Dr. Hanan Al-Amir, the General Supervisor of the women's section at the university, credited the young women's actions for saving the driver's life. She commended their bravery and humanitarian spirit.

"The university is keen in providing intensive training to students in carrying out emergency services and first aid. The girl students won accolades from the entire university staff and students as well as the community members," she said, according to Khaleej Times.

For their part, Shamri and the other female students said they were just doing what was necessary. They simply fulfilled their humanitarian duty.

Shamri's actions are particularly significant as Saudi Arabia is the only country in the world where women are not allowed to drive. Women have significantly less legal rights than men in the traditional kingdom, but things have been changing rapidly in the last few years.

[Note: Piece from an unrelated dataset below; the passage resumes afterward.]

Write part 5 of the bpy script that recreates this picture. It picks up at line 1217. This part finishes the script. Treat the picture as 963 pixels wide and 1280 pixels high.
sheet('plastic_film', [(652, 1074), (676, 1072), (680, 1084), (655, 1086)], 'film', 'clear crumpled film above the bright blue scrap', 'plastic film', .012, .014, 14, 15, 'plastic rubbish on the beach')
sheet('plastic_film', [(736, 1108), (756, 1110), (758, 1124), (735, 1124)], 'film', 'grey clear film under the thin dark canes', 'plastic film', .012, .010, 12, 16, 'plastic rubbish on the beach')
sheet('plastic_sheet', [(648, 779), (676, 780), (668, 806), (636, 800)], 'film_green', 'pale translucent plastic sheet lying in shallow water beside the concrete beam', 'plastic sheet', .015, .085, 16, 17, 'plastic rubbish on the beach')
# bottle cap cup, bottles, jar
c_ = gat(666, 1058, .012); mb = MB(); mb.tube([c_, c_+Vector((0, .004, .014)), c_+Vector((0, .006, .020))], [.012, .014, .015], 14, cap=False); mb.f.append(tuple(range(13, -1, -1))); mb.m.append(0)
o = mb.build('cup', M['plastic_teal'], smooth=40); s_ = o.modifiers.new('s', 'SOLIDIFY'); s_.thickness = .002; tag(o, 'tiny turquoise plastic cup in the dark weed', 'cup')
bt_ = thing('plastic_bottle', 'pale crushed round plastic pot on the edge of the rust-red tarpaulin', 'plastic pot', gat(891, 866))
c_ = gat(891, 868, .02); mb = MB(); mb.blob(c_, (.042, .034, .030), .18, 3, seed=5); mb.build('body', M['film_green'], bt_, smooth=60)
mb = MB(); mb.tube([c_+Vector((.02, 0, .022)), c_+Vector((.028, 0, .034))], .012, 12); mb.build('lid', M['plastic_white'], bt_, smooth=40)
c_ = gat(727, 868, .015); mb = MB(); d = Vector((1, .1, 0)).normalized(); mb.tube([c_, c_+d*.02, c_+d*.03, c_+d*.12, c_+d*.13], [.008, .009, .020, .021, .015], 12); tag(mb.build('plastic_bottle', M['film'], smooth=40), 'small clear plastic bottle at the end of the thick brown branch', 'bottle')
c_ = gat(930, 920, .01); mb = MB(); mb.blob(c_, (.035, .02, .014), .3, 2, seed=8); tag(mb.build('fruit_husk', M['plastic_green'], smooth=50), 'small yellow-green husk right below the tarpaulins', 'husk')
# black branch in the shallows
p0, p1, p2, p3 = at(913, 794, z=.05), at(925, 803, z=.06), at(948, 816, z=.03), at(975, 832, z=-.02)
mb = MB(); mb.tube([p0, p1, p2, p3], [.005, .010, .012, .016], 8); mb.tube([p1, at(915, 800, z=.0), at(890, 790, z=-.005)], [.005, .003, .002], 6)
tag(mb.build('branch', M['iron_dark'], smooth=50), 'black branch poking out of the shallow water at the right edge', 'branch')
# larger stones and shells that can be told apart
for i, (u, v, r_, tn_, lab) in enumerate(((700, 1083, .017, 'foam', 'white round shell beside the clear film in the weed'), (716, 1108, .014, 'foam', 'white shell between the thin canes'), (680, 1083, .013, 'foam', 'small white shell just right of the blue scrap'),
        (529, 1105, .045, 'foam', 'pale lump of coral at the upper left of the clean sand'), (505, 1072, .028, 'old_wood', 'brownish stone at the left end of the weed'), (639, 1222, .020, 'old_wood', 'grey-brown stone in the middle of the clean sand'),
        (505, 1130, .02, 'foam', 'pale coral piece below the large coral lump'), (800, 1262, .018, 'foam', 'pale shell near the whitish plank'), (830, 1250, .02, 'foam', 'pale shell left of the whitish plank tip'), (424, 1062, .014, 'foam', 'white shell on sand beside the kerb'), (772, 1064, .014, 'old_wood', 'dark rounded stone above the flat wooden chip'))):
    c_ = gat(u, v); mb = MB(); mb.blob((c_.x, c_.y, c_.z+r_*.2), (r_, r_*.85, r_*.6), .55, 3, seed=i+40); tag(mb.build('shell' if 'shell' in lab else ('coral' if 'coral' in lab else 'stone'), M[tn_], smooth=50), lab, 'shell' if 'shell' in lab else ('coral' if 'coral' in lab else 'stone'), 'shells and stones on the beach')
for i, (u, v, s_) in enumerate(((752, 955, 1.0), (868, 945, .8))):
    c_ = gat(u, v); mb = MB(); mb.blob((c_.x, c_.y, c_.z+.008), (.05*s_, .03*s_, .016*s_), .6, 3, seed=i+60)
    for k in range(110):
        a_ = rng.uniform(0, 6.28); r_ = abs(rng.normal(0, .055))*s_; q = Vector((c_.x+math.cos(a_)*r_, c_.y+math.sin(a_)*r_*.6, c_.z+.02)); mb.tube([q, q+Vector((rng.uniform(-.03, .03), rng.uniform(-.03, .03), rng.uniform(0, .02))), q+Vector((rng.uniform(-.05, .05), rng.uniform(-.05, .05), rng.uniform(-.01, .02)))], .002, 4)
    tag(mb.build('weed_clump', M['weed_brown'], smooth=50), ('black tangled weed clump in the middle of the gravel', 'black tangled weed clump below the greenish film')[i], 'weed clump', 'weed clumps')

In 2015, Saudi women registered to vote and participated in municipal elections for the first time in recent history. A new decree issued by King Salman this month also suggest the male guardianship system, which has governed women's lives, will be coming to an end soon.

Although women are still not allowed to drive, prominent voices in the kingdom have argued this should change.

In an open letter titled released in November, billionaire Prince Alwaleed bin Talal emphasized the importance of progress in today's world, saying  it's "high time that Saudi women started driving their cars."

Perhaps Shamri's story stands as evidence to support the prince's position?